A few years ago I was invited to speak at a conference that was being held in the Isle of Man.  To be honest, I accepted the invitation because an all-expenses-paid visit to the Isle of Man was irresistible. I spent my teens on the Island and loved the place.  I still take each of my grandchildren back on a ‘rite of passage’ week of adventures when they become nine years old.  So, it’s true to say that the location, not the conference, was the sole reason for my attendance (now you know; if you want to ensure I attend your conference, arrange for it to take place in the Isle of Man and I’ll be there like a shot!).

I vaguely understood that the occasion was the annual conference of a society of spiritualists. As I’ve explained, this was of little consequence to me – until I got there.  I flew into Ronaldsway Airport in Castletown (within sight of my old secondary school) and was met by a large Mercedes driven by a uniformed chauffeur.  The Island is only 30 miles long, with the airport in the south and the conference venue in the north.  I sat back and enjoyed being driven along a series of memory lanes!

The venue for the conference was a large ‘Georgian’ mansion (pseudo) set in the middle of the countryside (even in the Isle of Man it is possible not to be near anywhere). The mansion was owned by an American heiress who, tantalisingly, was away at the time of the conference.  I longed to meet her, but it was not to be.  My room was sumptuous, the food was delicious, the swimming pool was immaculate.  The conference itself met in a large timbered barn (pseudo) equipped with every mod con at the push of a button.

I was the first guest speaker (due to run a session on learning styles – I’m type cast!), so I went to the opening of the conference expecting it to be the normal standard welcome.  Instead the following happened.

We, about 50 of us, sat in a large circle.  In the middle was a small table containing about 12 unlit candles and holders.  Nobody spoke.  We sat in total silence for at least 10 minutes.  Eventually someone, a man, stood up and wandered slowly to the table.  He picked up a candle, lit it and held it with both hands. He then dedicated it to the spirit of one of their members who had died (inevitably he said ‘passed away’) since their last annual conference.  Then he put the candle in a holder and walked slowly back to his seat.  After about another five minutes a woman stood up and repeated the procedure, this time dedicating her candle to her mother who had also ‘passed away’ (well, to be accurate, she said ‘passed over’).  Then another.  And another. 

I sat there wondering if I, as a guest, was eligible, or even expected, to donate a candle. Eventually, we reached the penultimate candle and I realised that it was a now or never moment. Feeling rather foolish I stood up, walked slowly to the table and lit a candle.  I donated it to friendship, put it in a holder and walked (slowly) back to my seat.

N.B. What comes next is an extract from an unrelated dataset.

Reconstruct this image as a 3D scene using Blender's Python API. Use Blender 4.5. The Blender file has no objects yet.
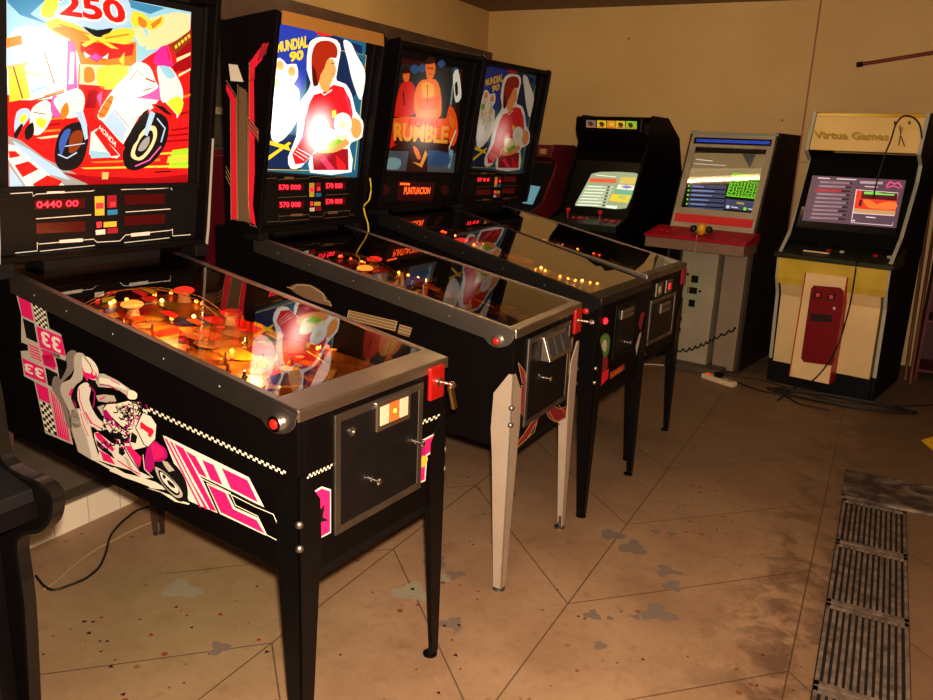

Once all the candles had been lit, and dedicated, the conference proper began with an conventional welcome and the usual fire/toilet notices; all rather mundane after the strange start to the proceedings.

No one remarked that my dedication to friendship, conspicuous amongst all those departed spirits, was inappropriate or flippant.  In fact, a number of the participants went out of their way to thank me.  I wasn’t invited back to their next annual conference but I did learn how to divine water with a wire coat hanger!